Voices

Days of wanting

My family didn’t want to go to America at all; we left Vietnam on pain of death.

Shortly after arriving in America as a war refugee in 1975, my brother David was hit and killed by a car. I was five and he was six. It was my oldest brother Thierry’s birthday, and the rest of the family was busy making preparations for the party. David and I decided to pick some flowers across the street. He was in front of me, just barely ahead. I don’t know if the driver who hit him never saw him or just couldn’t stop in time, but my next memories are David’s body on the street and people screaming and running around. Emergency services arrived, and I recall being excited by the sirens and the big, interesting vehicles, the sounds and the thrill of it all processed through the mind of a five-year-old lacking a working concept of death. I guess I am grateful that I don’t remember much more.

This is my first memory. It’s not that nothing else happened before that point; this was just my mind’s way of marking a beginning. The beginning of an American life.
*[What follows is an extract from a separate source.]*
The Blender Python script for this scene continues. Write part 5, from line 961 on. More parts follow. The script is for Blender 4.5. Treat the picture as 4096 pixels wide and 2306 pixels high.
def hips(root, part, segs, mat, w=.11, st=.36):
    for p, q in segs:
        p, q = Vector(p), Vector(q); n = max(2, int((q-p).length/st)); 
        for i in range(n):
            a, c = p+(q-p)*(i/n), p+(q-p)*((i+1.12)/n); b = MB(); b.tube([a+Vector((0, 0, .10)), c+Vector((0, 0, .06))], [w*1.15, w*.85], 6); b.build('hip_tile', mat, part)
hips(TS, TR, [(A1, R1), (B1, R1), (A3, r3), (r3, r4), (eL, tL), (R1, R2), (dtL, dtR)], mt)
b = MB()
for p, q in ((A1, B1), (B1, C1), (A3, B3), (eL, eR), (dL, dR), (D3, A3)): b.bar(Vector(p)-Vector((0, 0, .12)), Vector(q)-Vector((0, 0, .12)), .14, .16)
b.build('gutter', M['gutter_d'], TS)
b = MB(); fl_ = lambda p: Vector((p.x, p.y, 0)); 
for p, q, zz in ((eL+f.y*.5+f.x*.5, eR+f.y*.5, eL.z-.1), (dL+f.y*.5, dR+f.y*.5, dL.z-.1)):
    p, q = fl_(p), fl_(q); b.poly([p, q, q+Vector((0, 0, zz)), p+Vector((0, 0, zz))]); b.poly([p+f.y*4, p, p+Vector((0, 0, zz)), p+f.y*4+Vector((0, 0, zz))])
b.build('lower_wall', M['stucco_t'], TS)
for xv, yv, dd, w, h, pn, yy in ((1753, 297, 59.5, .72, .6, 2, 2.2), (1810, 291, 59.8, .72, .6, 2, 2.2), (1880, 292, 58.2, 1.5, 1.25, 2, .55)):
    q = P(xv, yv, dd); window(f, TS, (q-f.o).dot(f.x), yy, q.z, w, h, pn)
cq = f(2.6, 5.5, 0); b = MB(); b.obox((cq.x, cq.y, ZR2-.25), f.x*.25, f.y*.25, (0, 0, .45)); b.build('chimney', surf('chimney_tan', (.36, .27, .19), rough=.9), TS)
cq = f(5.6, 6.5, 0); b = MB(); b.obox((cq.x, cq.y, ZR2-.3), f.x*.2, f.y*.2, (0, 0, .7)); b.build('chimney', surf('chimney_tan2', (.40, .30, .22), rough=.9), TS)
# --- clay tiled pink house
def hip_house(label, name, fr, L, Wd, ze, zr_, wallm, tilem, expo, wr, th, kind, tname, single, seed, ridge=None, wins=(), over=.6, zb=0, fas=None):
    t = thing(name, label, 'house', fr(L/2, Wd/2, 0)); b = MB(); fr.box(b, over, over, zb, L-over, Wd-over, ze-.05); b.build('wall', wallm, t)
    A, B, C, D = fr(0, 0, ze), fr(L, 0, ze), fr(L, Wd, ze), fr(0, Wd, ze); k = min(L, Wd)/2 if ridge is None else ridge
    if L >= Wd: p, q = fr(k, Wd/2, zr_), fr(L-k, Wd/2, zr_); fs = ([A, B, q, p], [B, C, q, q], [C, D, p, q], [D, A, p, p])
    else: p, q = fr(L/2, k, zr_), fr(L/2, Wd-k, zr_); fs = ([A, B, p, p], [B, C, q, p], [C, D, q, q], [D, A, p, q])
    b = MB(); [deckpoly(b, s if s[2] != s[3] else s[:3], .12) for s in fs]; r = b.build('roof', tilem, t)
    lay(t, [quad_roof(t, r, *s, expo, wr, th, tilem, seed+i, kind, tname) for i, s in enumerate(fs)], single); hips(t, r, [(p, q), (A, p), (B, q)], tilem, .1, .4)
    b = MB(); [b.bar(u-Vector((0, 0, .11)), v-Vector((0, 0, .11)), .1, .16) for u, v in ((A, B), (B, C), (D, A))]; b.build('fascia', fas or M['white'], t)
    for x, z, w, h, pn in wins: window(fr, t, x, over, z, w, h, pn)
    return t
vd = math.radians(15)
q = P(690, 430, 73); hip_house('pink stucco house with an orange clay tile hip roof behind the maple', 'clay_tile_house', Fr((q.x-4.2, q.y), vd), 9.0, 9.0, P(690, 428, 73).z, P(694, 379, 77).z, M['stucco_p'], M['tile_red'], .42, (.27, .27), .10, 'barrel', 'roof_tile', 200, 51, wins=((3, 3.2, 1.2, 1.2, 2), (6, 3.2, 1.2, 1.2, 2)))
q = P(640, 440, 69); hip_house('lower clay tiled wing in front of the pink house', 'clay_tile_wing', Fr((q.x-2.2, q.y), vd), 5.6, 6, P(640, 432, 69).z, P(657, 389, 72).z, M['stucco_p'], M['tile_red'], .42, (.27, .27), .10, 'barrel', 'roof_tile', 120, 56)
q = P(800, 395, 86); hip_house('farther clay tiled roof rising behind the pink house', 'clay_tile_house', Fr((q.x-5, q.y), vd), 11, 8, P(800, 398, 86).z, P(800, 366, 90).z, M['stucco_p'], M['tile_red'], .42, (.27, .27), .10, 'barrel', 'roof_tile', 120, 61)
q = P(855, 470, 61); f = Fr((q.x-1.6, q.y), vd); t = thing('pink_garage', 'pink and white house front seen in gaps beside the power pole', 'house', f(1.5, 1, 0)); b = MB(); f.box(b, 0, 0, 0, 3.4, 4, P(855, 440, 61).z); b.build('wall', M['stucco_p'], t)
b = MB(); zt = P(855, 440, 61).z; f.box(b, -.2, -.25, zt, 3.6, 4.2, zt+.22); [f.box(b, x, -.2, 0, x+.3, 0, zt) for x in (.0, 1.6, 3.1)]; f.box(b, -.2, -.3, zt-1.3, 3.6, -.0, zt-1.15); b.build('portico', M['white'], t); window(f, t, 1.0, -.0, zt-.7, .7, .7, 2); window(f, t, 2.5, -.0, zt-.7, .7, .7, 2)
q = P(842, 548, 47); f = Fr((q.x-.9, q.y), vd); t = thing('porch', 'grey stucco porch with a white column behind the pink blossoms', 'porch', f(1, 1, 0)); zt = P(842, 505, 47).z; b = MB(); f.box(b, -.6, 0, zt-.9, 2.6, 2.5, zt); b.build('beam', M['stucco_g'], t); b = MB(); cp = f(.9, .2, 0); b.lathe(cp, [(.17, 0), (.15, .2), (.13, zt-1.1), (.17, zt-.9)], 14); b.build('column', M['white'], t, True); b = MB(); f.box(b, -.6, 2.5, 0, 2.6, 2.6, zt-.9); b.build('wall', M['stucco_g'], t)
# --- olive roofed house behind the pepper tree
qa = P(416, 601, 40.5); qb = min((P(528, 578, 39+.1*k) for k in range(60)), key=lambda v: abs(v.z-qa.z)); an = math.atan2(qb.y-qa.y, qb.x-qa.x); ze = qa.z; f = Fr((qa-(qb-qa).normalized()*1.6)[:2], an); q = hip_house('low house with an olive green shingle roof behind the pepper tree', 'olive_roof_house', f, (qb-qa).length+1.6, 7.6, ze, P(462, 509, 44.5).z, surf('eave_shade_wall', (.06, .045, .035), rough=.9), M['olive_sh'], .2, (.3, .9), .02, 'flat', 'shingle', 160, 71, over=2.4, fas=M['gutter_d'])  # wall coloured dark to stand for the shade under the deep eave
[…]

We had come to America at the end of the American war in Vietnam. My family was from the aristocratic North, meaning we were wealthy, landed, and elite. It also meant we were hated by the Communists, and when they took control of the North it was time for us to go, which we did—first to the central mountainous area where I was born and then south to Saigon. America would lose 60,000 soldiers to this long, bloody war; Vietnam would lose more than 3 million people, most of them civilians. In the spring of 1975, when it became obvious that America could not win the war, the US government enacted legislation that granted political asylum to 10,000 “Vietnamese friends of America”; in less than a month, 140,000 came. It was an act of extraordinary generosity.